■ **THE TASK**: Set the listing down again exactly, please, apart from its pictures.

■ **MATERIAL**:
:::

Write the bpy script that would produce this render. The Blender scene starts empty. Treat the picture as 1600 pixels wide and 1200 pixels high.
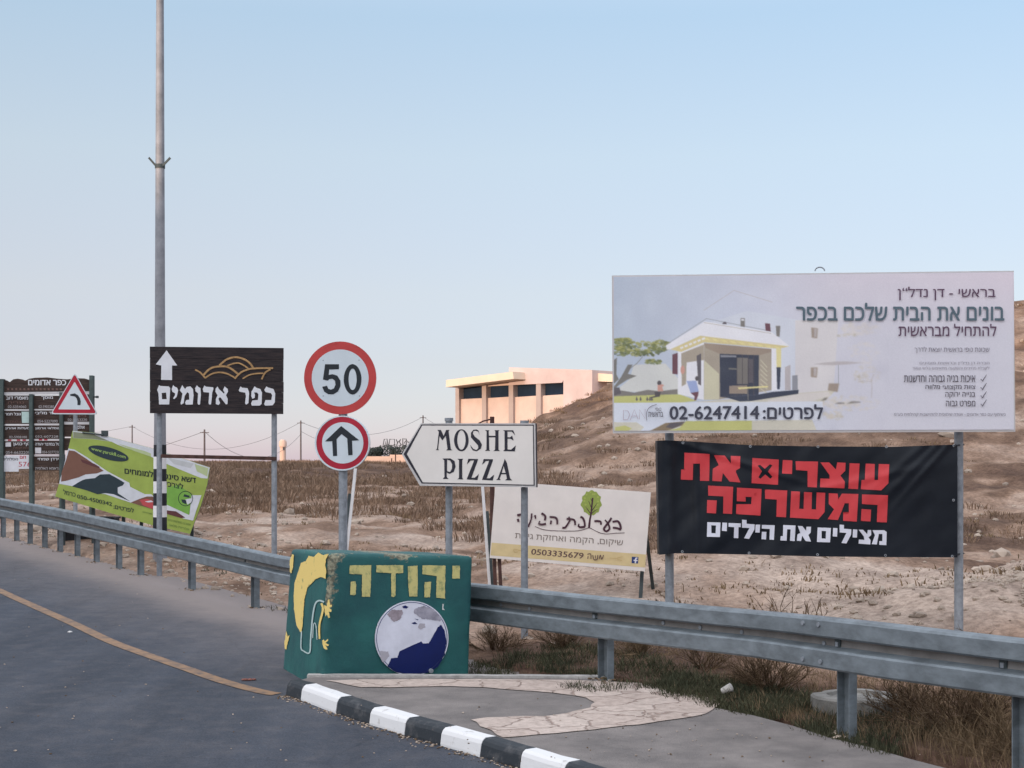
import bpy, bmesh, math, random
import numpy as np
from mathutils import Vector, Matrix, noise
from mathutils.geometry import tessellate_polygon, delaunay_2d_cdt

random.seed(7)
rng = np.random.default_rng(7)
SC = bpy.context.scene
COL = SC.collection

# ------------------------------------------------------------------ camera
F, CX, HY, CAMZ = 2400.0, 800.0, 722.0, 2.2
cam = bpy.data.cameras.new('camera')
cam.sensor_fit = 'HORIZONTAL'
cam.sensor_width = 36.0
cam.lens = 36.0 * F / 1600.0
cam.shift_y = (HY - 600.0) / 1600.0
cam.clip_start = 0.1
cam.clip_end = 20000
camo = bpy.data.objects.new('camera', cam)
camo.location = (0, 0, CAMZ)
camo.rotation_euler = (math.radians(90), 0, 0)
COL.objects.link(camo)
SC.camera = camo

# ------------------------------------------------------------------ sky, sun, exposure
SUN_DIR = Vector((-0.62, -0.78, 0.0)).normalized()
SUN_EL = math.radians(3.2)
W = bpy.data.worlds.new('World')
SC.world = W
W.use_nodes = True
wt = W.node_tree
for n in list(wt.nodes):
    wt.nodes.remove(n)
wo = wt.nodes.new('ShaderNodeOutputWorld')
bg = wt.nodes.new('ShaderNodeBackground')
sky = wt.nodes.new('ShaderNodeTexSky')
sky.sky_type = 'NISHITA'
sky.sun_disc = False
sky.sun_elevation = SUN_EL
sky.sun_rotation = math.atan2(SUN_DIR.x, SUN_DIR.y)
sky.altitude = 400
sky.air_density = 0.7
sky.dust_density = 0.6
sky.ozone_density = 2.0
bg.inputs['Strength'].default_value = 0.12
EXPO = 1.5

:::

■ **TASK OUTPUT**:
Write the bpy script that would produce this render. The Blender scene starts empty. Treat the picture as 1600 pixels wide and 1200 pixels high.
import bpy, bmesh, math, random
import numpy as np
from mathutils import Vector, Matrix, noise
from mathutils.geometry import tessellate_polygon, delaunay_2d_cdt

random.seed(7)
rng = np.random.default_rng(7)
SC = bpy.context.scene
COL = SC.collection

# ------------------------------------------------------------------ camera
F, CX, HY, CAMZ = 2400.0, 800.0, 722.0, 2.2
cam = bpy.data.cameras.new('camera')
cam.sensor_fit = 'HORIZONTAL'
cam.sensor_width = 36.0
cam.lens = 36.0 * F / 1600.0
cam.shift_y = (HY - 600.0) / 1600.0
cam.clip_start = 0.1
cam.clip_end = 20000
camo = bpy.data.objects.new('camera', cam)
camo.location = (0, 0, CAMZ)
camo.rotation_euler = (math.radians(90), 0, 0)
COL.objects.link(camo)
SC.camera = camo

# ------------------------------------------------------------------ sky, sun, exposure
SUN_DIR = Vector((-0.62, -0.78, 0.0)).normalized()
SUN_EL = math.radians(3.2)
W = bpy.data.worlds.new('World')
SC.world = W
W.use_nodes = True
wt = W.node_tree
for n in list(wt.nodes):
    wt.nodes.remove(n)
wo = wt.nodes.new('ShaderNodeOutputWorld')
bg = wt.nodes.new('ShaderNodeBackground')
sky = wt.nodes.new('ShaderNodeTexSky')
sky.sky_type = 'NISHITA'
sky.sun_disc = False
sky.sun_elevation = SUN_EL
sky.sun_rotation = math.atan2(SUN_DIR.x, SUN_DIR.y)
sky.altitude = 400
sky.air_density = 0.7
sky.dust_density = 0.6
sky.ozone_density = 2.0
bg.inputs['Strength'].default_value = 0.12
EXPO = 1.5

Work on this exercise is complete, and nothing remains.